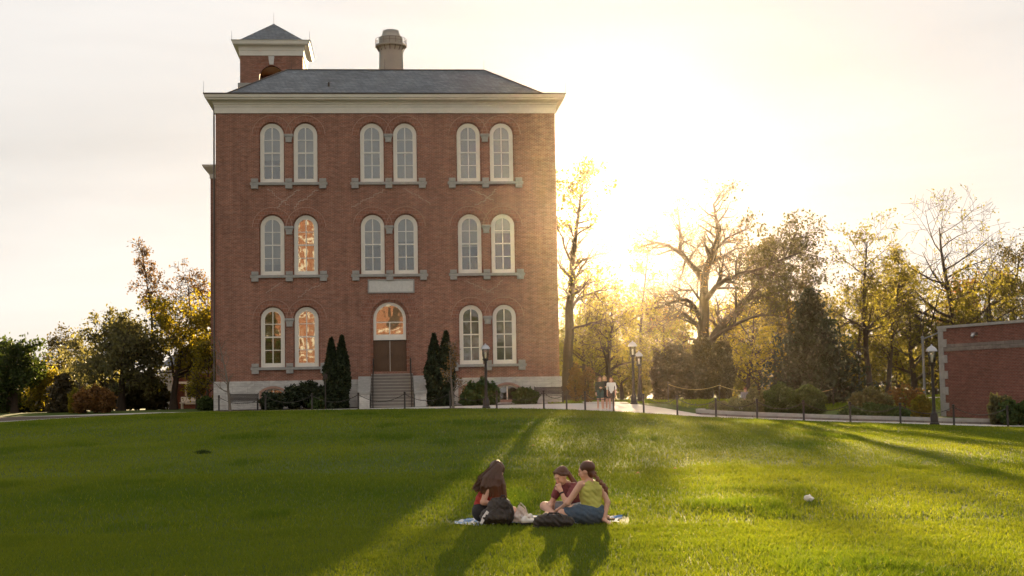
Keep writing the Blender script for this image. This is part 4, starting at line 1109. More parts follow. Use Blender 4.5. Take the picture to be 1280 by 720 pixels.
# --- clipped columns and shrubs
def mound(name,label,x,y,lobes,mat,seed,n,size,cat='shrub',group=None,z=None,stems=7,long=1.4,shell=.55):
    """leaf mass inside one or more ellipsoid lobes (cx,cy,cz,rx,ry,rz) with stems"""
    rg=np.random.default_rng(seed); p=Plant(seed); C=[];G=[]
    vol=[l[3]*l[4]+l[4]*l[5]+l[3]*l[5] for l in lobes]; sv=sum(vol)
    for l,v_ in zip(lobes,vol):
        k=int(n*v_/sv); d=rg.normal(0,1,(k,3)); d/=np.linalg.norm(d,axis=1)[:,None]
        rr=(shell+(1-shell)*rg.random(k))**.8
        bump=1+.10*np.sin(d[:,0]*5+seed)*np.sin(d[:,1]*6+2*seed)+.10*np.sin(d[:,2]*7+d[:,0]*4+seed)+rg.normal(0,.045,k)
        q=d*(rr*bump)[:,None]*np.array(l[3:])+np.array(l[:3]); q=q[q[:,2]>.02]
        C.append(q); G.append(.5+.5*np.sin(q[:,0]*3.1+seed)*np.sin(q[:,2]*3.7+q[:,1]*2.3))
        for s_ in range(stems):
            a=rg.random()*6.28; b_=rg.random()
            e=Vector((l[0]+math.cos(a)*l[3]*.6*b_,l[1]+math.sin(a)*l[4]*.6*b_,l[2]+l[5]*.5))
            p.limb([Vector((l[0]*.8+math.cos(a)*.08,l[1]*.8+math.sin(a)*.08,-.05)),Vector((l[0]*.7+e.x*.3,l[1]*.7+e.y*.3,l[2]*.6)),e],[.03,.02,.006],4)
    C=np.concatenate(C);G=np.concatenate(G)
    return finish_plant(name,p,x,y,label,cat,mat,leafquads(C,size,rg,long,G),group,z=z)
def column(name,label,x,y,H,r,seed,twin=True,cat='shrub'):
    rg=np.random.default_rng(seed); p=Plant(seed); C=[];G=[]
    for (ox,h) in (((-r*.42,H*.97),(r*.42,H)) if twin else ((0,H),)):
        k=int(5200*h/4); t=rg.random(k)**.9; a=rg.random(k)*6.283
        prof=np.minimum(1,(1-t)*2.2)**.8*(.80+.2*np.sin(t*3.1))*r*(.68 if twin else 1)*(1+.12*np.sin(a*3+t*19+seed))
        rr=prof*(.7+.3*rg.random(k))
        C.append(np.stack([ox*(1-.25*(1-t))+rr*np.cos(a),rr*np.sin(a),t*h+.03],1)); G.append(.5+.5*np.sin(a*4+t*23))
        p.limb([Vector((ox,0,-.05)),Vector((ox,0,h*.9))],[.05,.012],5)
    C=np.concatenate(C);G=np.concatenate(G)
    n_=len(C); aa=rg.normal(0,.35,(n_,3)); 
    V,F,T=leafquads(C,.13,rg,2.0,G)
    return finish_plant(name,p,x,y,label,cat,M['leaf_dark'],(V,F,T),'columnar evergreens flanking the steps')
column('columnar_evergreen','twin pointed columnar evergreen on the left side of the steps',-10.0,80.6,4.15,.72,101)
column('columnar_evergreen','twin pointed columnar evergreen on the right side of the steps',-4.15,80.9,4.25,.82,102)
def shrub_at(name,label,px0,px1,pytop,Y,mat,seed,n,size,lobes=None,cat='shrub',group=None,depth=None,shell=.55):
    """round shrub spanning px0..px1 in the photograph, its top at pytop, standing at distance Y"""
    xc=pxX((px0+px1)/2,Y); w=(px1-px0)/1778*Y; z=tz(xc,Y); h=1.75+((497-((px0+px1)/2-640)*.01746)-pytop)/1778*Y - z
    d=depth or w*.8
    if lobes is None: lobes=[(0,0,h*.45,w*.5,d*.5,h*.56)]
    else: lobes=[(a*w,b*d,c*h,e*w,f*d,g*h) for a,b,c,e,f,g in lobes]
    return mound(name,label,xc,Y,lobes,mat,seed,n,size,cat,group,z=z-.02,shell=shell)
two=[(-.24,0,.50,.27,.45,.52),(.22,.1,.46,.29,.45,.50)]
three=[(-.30,0,.42,.22,.4,.45),(.02,.1,.52,.26,.45,.50),(.30,0,.40,.22,.4,.44)]
GS='shrubs in the bed along the hall'
shrub_at('round_shrub','small round dark shrub covering the basement window at the left of the hall',322,355,490,81.2,M['leaf_dark'],111,3000,.12,None,group=GS)
shrub_at('broad_shrub','broad dark green shrub under the left pair of ground floor windows',353,412,476,82.0,M['leaf_dark'],112,5600,.14,three,group=GS)
shrub_at('low_shrub','low shrub in front of the broad dark shrub left of the steps',384,411,496,80.9,M['leaf_box'],113,2200,.12,None,group=GS)
shrub_at('broad_shrub','loose olive shrub behind the lamp post in front of the hall',577,622,474,81.6,M['leaf_box'],114,4200,.14,three,group=GS)
shrub_at('round_shrub','low clipped shrub at the foot of the loose olive shrub',572,618,488,80.6,M['leaf_box'],115,3000,.12,two,group=GS)
shrub_at('round_shrub','clipped green shrub between the basement window and the right bench',638,671,484,81.4,M['leaf_box'],116,3600,.12,None,group=GS)
# shrubs in the raised bed and round the trees
shrub_at('boxwood_shrub','pair of joined round green shrubs behind the kerb wall',953,1028,482,70.2,M['leaf_box'],121,17000,.095,two,shell=.8)
shrub_at('loose_shrub','loose spiky shrub behind the kerb wall below the dark pine',1058,1112,484,70.0,M['leaf_grey'],122,4200,.15,three)
shrub_at('low_shrub','low spreading green shrub at the kerb wall left of the tall lamp post',1046,1130,503,67.6,M['leaf_box'],123,4200,.11,three)
shrub_at('corner_shrub','dark pointed shrub by the brick building at the right edge',1231,1262,492,64.5,M['leaf_grey'],124,3000,.12,two)
shrub_at('corner_shrub','light green shrub at the right edge in front of the brick building',1244,1288,500,63.6,M['leaf_box'],125,4600,.11,two)
shrub_at('flowering_shrub','sparse shrub with pinkish buds left of the slim grey post',1100,1152,478,76,M['leaf_orange'],126,1500,.10,three)
shrub_at('green_shrub','small bright green shrub at the foot of the slim grey post',1134,1160,494,71,M['leaf_yellow'],127,1500,.11,None)
shrub_at('silver_shrub','low silvery shrub in front of the seated figure',884,952,497,70.6,M['leaf_pale'],128,2800,.10,three)
shrub_at('silver_shrub','taller silvery shrub right of the seated figure',930,962,484,73.5,M['leaf_pale'],129,1800,.11,two)
shrub_at('yew_shrub','broad brown yew mass left of the big bare tree trunk',812,872,428,101,M['leaf_yew'],130,9500,.17,three,depth=3.2)
shrub_at('yew_shrub','dark brown yew mass right of the big bare tree trunk',862,916,420,102.5,M['leaf_yew'],131,8500,.17,two,depth=3.2)
shrub_at('twiggy_shrub','pale twiggy shrub between the hall corner and the walking group',708,742,455,92,M['leaf_bud'],132,1500,.11,two)
shrub_at('orange_shrub','rust coloured shrub in front of the grey green tree',92,142,482,86,M['leaf_orange'],133,4600,.13,three)
shrub_at('green_shrub','yellowish shrub between the small conifer and rust coloured shrub',84,104,486,87,M['leaf_yellow'],134,2000,.12,None)
shrub_at('green_shrub','low dark shrub at the left corner of the hall',246,268,495,84.5,M['leaf_green'],135,2000,.12,None)
shrub_at('dark_hedge','dark hedge below the large grey green tree',128,210,470,104,M['leaf_olive'],136,7500,.2,three,cat='hedge',depth=3)
shrub_at('dark_hedge','dark hedge at the foot of the far left trees',-14,62,492,98,M['leaf_olive'],137,5500,.2,three,cat='hedge',depth=3)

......

__Written instruction__. Output the lines above in full and exactly as given, omitting any pictures.

__Result of this task__.
Keep writing the Blender script for this image. This is part 4, starting at line 1109. More parts follow. Use Blender 4.5. Take the picture to be 1280 by 720 pixels.
# --- clipped columns and shrubs
def mound(name,label,x,y,lobes,mat,seed,n,size,cat='shrub',group=None,z=None,stems=7,long=1.4,shell=.55):
    """leaf mass inside one or more ellipsoid lobes (cx,cy,cz,rx,ry,rz) with stems"""
    rg=np.random.default_rng(seed); p=Plant(seed); C=[];G=[]
    vol=[l[3]*l[4]+l[4]*l[5]+l[3]*l[5] for l in lobes]; sv=sum(vol)
    for l,v_ in zip(lobes,vol):
        k=int(n*v_/sv); d=rg.normal(0,1,(k,3)); d/=np.linalg.norm(d,axis=1)[:,None]
        rr=(shell+(1-shell)*rg.random(k))**.8
        bump=1+.10*np.sin(d[:,0]*5+seed)*np.sin(d[:,1]*6+2*seed)+.10*np.sin(d[:,2]*7+d[:,0]*4+seed)+rg.normal(0,.045,k)
        q=d*(rr*bump)[:,None]*np.array(l[3:])+np.array(l[:3]); q=q[q[:,2]>.02]
        C.append(q); G.append(.5+.5*np.sin(q[:,0]*3.1+seed)*np.sin(q[:,2]*3.7+q[:,1]*2.3))
        for s_ in range(stems):
            a=rg.random()*6.28; b_=rg.random()
            e=Vector((l[0]+math.cos(a)*l[3]*.6*b_,l[1]+math.sin(a)*l[4]*.6*b_,l[2]+l[5]*.5))
            p.limb([Vector((l[0]*.8+math.cos(a)*.08,l[1]*.8+math.sin(a)*.08,-.05)),Vector((l[0]*.7+e.x*.3,l[1]*.7+e.y*.3,l[2]*.6)),e],[.03,.02,.006],4)
    C=np.concatenate(C);G=np.concatenate(G)
    return finish_plant(name,p,x,y,label,cat,mat,leafquads(C,size,rg,long,G),group,z=z)
def column(name,label,x,y,H,r,seed,twin=True,cat='shrub'):
    rg=np.random.default_rng(seed); p=Plant(seed); C=[];G=[]
    for (ox,h) in (((-r*.42,H*.97),(r*.42,H)) if twin else ((0,H),)):
        k=int(5200*h/4); t=rg.random(k)**.9; a=rg.random(k)*6.283
        prof=np.minimum(1,(1-t)*2.2)**.8*(.80+.2*np.sin(t*3.1))*r*(.68 if twin else 1)*(1+.12*np.sin(a*3+t*19+seed))
        rr=prof*(.7+.3*rg.random(k))
        C.append(np.stack([ox*(1-.25*(1-t))+rr*np.cos(a),rr*np.sin(a),t*h+.03],1)); G.append(.5+.5*np.sin(a*4+t*23))
        p.limb([Vector((ox,0,-.05)),Vector((ox,0,h*.9))],[.05,.012],5)
    C=np.concatenate(C);G=np.concatenate(G)
    n_=len(C); aa=rg.normal(0,.35,(n_,3)); 
    V,F,T=leafquads(C,.13,rg,2.0,G)
    return finish_plant(name,p,x,y,label,cat,M['leaf_dark'],(V,F,T),'columnar evergreens flanking the steps')
column('columnar_evergreen','twin pointed columnar evergreen on the left side of the steps',-10.0,80.6,4.15,.72,101)
column('columnar_evergreen','twin pointed columnar evergreen on the right side of the steps',-4.15,80.9,4.25,.82,102)
def shrub_at(name,label,px0,px1,pytop,Y,mat,seed,n,size,lobes=None,cat='shrub',group=None,depth=None,shell=.55):
    """round shrub spanning px0..px1 in the photograph, its top at pytop, standing at distance Y"""
    xc=pxX((px0+px1)/2,Y); w=(px1-px0)/1778*Y; z=tz(xc,Y); h=1.75+((497-((px0+px1)/2-640)*.01746)-pytop)/1778*Y - z
    d=depth or w*.8
    if lobes is None: lobes=[(0,0,h*.45,w*.5,d*.5,h*.56)]
    else: lobes=[(a*w,b*d,c*h,e*w,f*d,g*h) for a,b,c,e,f,g in lobes]
    return mound(name,label,xc,Y,lobes,mat,seed,n,size,cat,group,z=z-.02,shell=shell)
two=[(-.24,0,.50,.27,.45,.52),(.22,.1,.46,.29,.45,.50)]
three=[(-.30,0,.42,.22,.4,.45),(.02,.1,.52,.26,.45,.50),(.30,0,.40,.22,.4,.44)]
GS='shrubs in the bed along the hall'
shrub_at('round_shrub','small round dark shrub covering the basement window at the left of the hall',322,355,490,81.2,M['leaf_dark'],111,3000,.12,None,group=GS)
shrub_at('broad_shrub','broad dark green shrub under the left pair of ground floor windows',353,412,476,82.0,M['leaf_dark'],112,5600,.14,three,group=GS)
shrub_at('low_shrub','low shrub in front of the broad dark shrub left of the steps',384,411,496,80.9,M['leaf_box'],113,2200,.12,None,group=GS)
shrub_at('broad_shrub','loose olive shrub behind the lamp post in front of the hall',577,622,474,81.6,M['leaf_box'],114,4200,.14,three,group=GS)
shrub_at('round_shrub','low clipped shrub at the foot of the loose olive shrub',572,618,488,80.6,M['leaf_box'],115,3000,.12,two,group=GS)
shrub_at('round_shrub','clipped green shrub between the basement window and the right bench',638,671,484,81.4,M['leaf_box'],116,3600,.12,None,group=GS)
# shrubs in the raised bed and round the trees
shrub_at('boxwood_shrub','pair of joined round green shrubs behind the kerb wall',953,1028,482,70.2,M['leaf_box'],121,17000,.095,two,shell=.8)
shrub_at('loose_shrub','loose spiky shrub behind the kerb wall below the dark pine',1058,1112,484,70.0,M['leaf_grey'],122,4200,.15,three)
shrub_at('low_shrub','low spreading green shrub at the kerb wall left of the tall lamp post',1046,1130,503,67.6,M['leaf_box'],123,4200,.11,three)
shrub_at('corner_shrub','dark pointed shrub by the brick building at the right edge',1231,1262,492,64.5,M['leaf_grey'],124,3000,.12,two)
shrub_at('corner_shrub','light green shrub at the right edge in front of the brick building',1244,1288,500,63.6,M['leaf_box'],125,4600,.11,two)
shrub_at('flowering_shrub','sparse shrub with pinkish buds left of the slim grey post',1100,1152,478,76,M['leaf_orange'],126,1500,.10,three)
shrub_at('green_shrub','small bright green shrub at the foot of the slim grey post',1134,1160,494,71,M['leaf_yellow'],127,1500,.11,None)
shrub_at('silver_shrub','low silvery shrub in front of the seated figure',884,952,497,70.6,M['leaf_pale'],128,2800,.10,three)
shrub_at('silver_shrub','taller silvery shrub right of the seated figure',930,962,484,73.5,M['leaf_pale'],129,1800,.11,two)
shrub_at('yew_shrub','broad brown yew mass left of the big bare tree trunk',812,872,428,101,M['leaf_yew'],130,9500,.17,three,depth=3.2)
shrub_at('yew_shrub','dark brown yew mass right of the big bare tree trunk',862,916,420,102.5,M['leaf_yew'],131,8500,.17,two,depth=3.2)
shrub_at('twiggy_shrub','pale twiggy shrub between the hall corner and the walking group',708,742,455,92,M['leaf_bud'],132,1500,.11,two)
shrub_at('orange_shrub','rust coloured shrub in front of the grey green tree',92,142,482,86,M['leaf_orange'],133,4600,.13,three)
shrub_at('green_shrub','yellowish shrub between the small conifer and rust coloured shrub',84,104,486,87,M['leaf_yellow'],134,2000,.12,None)
shrub_at('green_shrub','low dark shrub at the left corner of the hall',246,268,495,84.5,M['leaf_green'],135,2000,.12,None)
shrub_at('dark_hedge','dark hedge below the large grey green tree',128,210,470,104,M['leaf_olive'],136,7500,.2,three,cat='hedge',depth=3)
shrub_at('dark_hedge','dark hedge at the foot of the far left trees',-14,62,492,98,M['leaf_olive'],137,5500,.2,three,cat='hedge',depth=3)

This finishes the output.